Tarihe geçecek yargılamalar
15 Temmuz davalarının çok fazla sürmeyeceğini, yılbaşına kadar bitmesini beklediğini söyleyen Tatlı, davalarla ilgili şu açıklamalarda bulunuyor. “Biz dernek olarak 100 civarında avukatla şehit yakınlarımızın ve gazilerimizin avukatlığını yapmaya çalışıyoruz. Şehit yakınlarının ve gazilerin önemli bir kısmıyla konuştuğumuzda, bu davalarla ilgili rahatsız olduğu noktalar olduğunu görüyoruz. Sanıkların çok fazla konuşmasına kızıyorlar mesela. Ancak sanık hakları diye bir şey var. Adamlar belki iki, üç kez müebbet hapse mahkum olacaklar, şu anda konuşmalarından daha doğal ne olabilir? Belki içlerinde birkaç kişi suçsuz da bulunabilir. Biz herkes ceza alsın diye değil, suçlular hak ettiği cezayı alsın, adil bir yargılama olsun diye oradayız. O darbeyi yapanların dün yargıda görev yapanları vardı. Mahkemelerde terör estiriyorlardı. 10 kişi geliyordu, 10 kişi ceza alıp gidiyordu. Nasıl oluyordu bu, polis hazırlıyordu, savcı aynen geçiriyordu, hakim de cezayı veriyordu.

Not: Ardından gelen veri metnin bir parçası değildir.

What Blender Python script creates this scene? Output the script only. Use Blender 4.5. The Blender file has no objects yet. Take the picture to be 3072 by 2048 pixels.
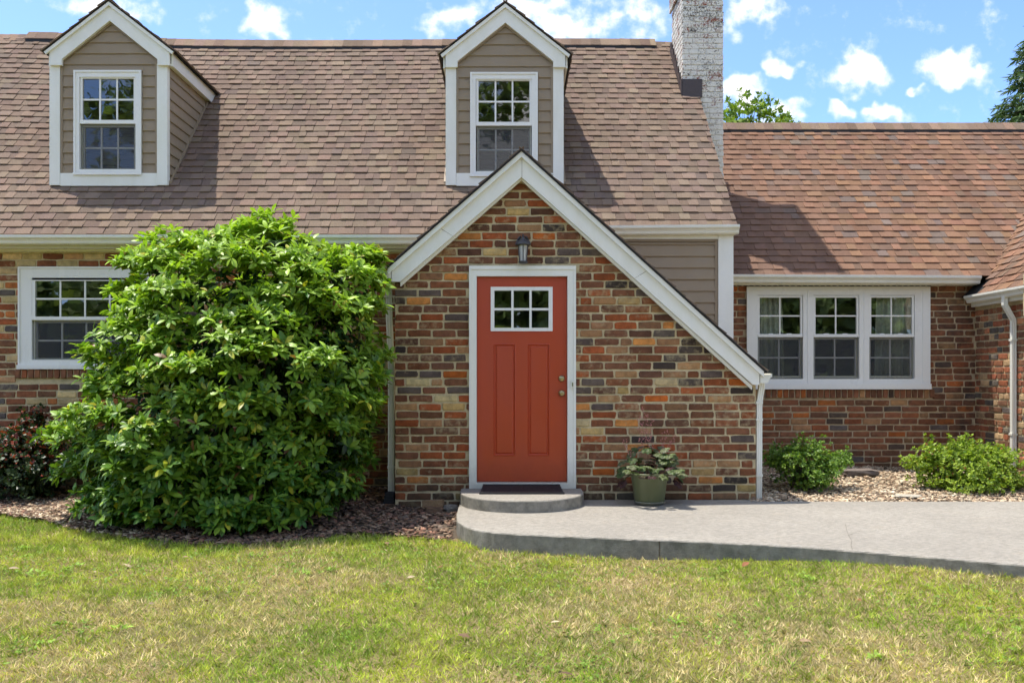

Bir yerlerde aldıkları kararı uyguluyorlardı. Oysa adil bir mahkeme bir devletin yargı yetkisini kullanırken, polis hazırlar, savcı iddianamesini oluşturur, mahkeme avukatların da bulunduğu bir yargılama sonrasında kim suçlu kim suçsuz buna karar verir. Bu yargılamalar tarihe geçecek, hiçbir hatanın olmaması gerekiyor. Halkımız da fırsat buldukça gelip dinlesin. İstanbul’da 31 tane darbe yargılaması oldu. Yılsonuna kadar büyük kısmının biteceğini, yurt dışına kaçanlarla ilgili davaların ayrılarak devam edeceğini düşünüyorum.”